* _THE REQUEST_
Begin with the first line of the listing and quote every line through the one containing "R = math.radians"; give only those lines.

============================================================

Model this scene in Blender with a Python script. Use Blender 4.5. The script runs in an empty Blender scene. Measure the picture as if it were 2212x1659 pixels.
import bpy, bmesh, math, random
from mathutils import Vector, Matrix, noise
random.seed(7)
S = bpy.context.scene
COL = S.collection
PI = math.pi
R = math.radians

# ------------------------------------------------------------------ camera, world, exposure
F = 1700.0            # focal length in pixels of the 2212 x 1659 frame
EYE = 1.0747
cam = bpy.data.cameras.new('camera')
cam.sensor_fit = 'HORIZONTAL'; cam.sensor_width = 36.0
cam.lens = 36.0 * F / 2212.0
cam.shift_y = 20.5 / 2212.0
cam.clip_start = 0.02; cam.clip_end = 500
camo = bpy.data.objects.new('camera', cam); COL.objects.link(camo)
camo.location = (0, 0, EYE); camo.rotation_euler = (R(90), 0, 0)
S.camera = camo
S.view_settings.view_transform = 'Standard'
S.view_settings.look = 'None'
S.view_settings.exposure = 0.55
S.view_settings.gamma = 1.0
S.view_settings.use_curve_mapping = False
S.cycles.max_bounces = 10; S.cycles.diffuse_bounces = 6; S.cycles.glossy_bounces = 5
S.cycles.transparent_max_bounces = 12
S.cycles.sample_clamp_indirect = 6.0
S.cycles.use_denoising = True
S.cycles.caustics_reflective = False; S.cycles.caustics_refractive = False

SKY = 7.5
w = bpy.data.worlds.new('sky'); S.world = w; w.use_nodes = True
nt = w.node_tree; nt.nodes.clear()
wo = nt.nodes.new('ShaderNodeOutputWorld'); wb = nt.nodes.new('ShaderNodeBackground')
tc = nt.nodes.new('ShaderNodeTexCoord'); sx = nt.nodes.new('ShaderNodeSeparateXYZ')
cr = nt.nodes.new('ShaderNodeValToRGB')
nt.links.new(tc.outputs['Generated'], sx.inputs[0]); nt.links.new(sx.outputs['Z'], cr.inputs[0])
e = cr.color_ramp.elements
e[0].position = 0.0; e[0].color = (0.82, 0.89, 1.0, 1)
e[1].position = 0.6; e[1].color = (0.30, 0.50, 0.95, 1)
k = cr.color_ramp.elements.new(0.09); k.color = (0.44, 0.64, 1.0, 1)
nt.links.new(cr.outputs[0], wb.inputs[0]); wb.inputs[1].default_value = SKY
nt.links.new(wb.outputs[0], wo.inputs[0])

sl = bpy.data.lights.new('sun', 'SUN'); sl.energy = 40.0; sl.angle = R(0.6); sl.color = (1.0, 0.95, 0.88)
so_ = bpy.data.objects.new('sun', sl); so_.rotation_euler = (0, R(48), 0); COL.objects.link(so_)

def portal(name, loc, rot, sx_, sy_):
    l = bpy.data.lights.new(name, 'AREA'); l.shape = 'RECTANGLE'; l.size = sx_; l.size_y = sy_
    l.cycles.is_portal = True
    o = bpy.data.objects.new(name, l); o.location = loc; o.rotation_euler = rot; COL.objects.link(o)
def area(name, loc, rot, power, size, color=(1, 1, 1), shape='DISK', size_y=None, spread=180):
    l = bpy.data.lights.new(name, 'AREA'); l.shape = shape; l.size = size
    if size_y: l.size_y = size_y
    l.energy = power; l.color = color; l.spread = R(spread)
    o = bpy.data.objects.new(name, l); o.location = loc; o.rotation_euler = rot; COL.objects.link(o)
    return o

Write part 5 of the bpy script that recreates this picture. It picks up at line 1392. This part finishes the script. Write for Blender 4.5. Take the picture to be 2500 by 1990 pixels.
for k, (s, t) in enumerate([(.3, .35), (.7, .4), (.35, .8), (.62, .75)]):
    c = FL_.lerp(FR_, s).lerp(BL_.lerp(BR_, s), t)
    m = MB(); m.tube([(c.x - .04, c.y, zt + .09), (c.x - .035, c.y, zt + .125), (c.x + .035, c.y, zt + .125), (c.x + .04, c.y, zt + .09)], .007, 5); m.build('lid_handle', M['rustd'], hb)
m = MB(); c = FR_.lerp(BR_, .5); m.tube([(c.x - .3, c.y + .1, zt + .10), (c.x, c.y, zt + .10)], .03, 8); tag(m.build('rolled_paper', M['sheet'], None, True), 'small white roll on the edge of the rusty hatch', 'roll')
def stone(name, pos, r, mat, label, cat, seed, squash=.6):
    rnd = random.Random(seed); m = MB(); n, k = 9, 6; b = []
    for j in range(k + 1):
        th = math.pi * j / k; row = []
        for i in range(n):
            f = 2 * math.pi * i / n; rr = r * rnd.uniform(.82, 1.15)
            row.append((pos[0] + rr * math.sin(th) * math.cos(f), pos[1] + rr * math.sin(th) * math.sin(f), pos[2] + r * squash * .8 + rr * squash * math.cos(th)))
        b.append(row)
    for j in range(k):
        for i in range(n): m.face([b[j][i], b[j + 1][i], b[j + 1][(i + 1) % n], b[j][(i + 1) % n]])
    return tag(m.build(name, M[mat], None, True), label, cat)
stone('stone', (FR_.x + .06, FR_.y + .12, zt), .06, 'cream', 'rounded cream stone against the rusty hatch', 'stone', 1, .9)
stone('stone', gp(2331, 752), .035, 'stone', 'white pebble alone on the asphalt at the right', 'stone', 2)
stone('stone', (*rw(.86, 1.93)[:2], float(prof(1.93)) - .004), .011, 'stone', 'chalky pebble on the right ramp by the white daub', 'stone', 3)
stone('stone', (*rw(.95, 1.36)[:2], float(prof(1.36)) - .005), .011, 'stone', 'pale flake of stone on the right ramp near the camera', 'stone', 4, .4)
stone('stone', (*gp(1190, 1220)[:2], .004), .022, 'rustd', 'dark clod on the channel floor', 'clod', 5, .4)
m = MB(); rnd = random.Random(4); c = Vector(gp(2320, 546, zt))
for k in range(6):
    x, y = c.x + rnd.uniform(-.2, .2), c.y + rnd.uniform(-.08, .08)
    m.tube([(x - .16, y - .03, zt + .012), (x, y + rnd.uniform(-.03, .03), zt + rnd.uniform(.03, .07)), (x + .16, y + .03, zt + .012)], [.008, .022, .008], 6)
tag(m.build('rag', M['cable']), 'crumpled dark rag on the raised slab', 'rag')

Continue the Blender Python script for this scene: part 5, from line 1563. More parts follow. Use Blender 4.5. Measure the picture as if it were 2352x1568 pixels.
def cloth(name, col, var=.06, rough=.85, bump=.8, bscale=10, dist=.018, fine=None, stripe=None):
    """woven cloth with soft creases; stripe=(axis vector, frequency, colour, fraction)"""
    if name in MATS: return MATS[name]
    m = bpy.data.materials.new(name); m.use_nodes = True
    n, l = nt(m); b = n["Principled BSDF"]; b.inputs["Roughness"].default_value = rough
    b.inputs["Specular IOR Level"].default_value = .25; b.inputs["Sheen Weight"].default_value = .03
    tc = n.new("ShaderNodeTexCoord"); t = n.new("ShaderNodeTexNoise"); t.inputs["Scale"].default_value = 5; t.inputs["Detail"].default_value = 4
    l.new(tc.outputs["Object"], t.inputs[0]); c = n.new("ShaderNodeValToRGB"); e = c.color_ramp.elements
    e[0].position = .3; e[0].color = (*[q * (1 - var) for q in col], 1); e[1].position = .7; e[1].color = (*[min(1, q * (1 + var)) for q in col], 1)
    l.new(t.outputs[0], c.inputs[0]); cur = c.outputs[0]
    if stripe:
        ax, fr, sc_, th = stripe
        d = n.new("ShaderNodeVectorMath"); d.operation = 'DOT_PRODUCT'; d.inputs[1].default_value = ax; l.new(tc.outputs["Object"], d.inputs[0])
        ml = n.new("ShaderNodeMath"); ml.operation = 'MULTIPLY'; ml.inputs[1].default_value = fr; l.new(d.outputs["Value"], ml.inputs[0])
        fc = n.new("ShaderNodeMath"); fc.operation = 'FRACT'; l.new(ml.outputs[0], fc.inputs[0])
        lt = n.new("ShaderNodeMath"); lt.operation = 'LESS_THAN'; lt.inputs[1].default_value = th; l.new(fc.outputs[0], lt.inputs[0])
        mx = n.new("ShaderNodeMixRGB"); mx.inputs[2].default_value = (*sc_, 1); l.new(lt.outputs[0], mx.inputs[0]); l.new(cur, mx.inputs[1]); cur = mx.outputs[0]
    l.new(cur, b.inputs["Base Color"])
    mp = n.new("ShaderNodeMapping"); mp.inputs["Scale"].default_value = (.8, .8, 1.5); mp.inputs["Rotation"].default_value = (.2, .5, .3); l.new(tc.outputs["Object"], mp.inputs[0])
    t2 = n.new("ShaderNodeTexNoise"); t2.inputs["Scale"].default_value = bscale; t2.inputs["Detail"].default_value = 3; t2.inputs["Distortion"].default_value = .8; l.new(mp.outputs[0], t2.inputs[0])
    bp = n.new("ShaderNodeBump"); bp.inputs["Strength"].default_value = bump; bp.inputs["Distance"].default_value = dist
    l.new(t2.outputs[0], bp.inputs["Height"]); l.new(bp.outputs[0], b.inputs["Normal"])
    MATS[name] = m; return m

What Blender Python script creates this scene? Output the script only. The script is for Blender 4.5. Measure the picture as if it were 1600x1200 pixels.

============================================================

* _WRITTEN RESPONSE_
Model this scene in Blender with a Python script. Use Blender 4.5. The script runs in an empty Blender scene. Measure the picture as if it were 2212x1659 pixels.
import bpy, bmesh, math, random
from mathutils import Vector, Matrix, noise
random.seed(7)
S = bpy.context.scene
COL = S.collection
PI = math.pi
R = math.radians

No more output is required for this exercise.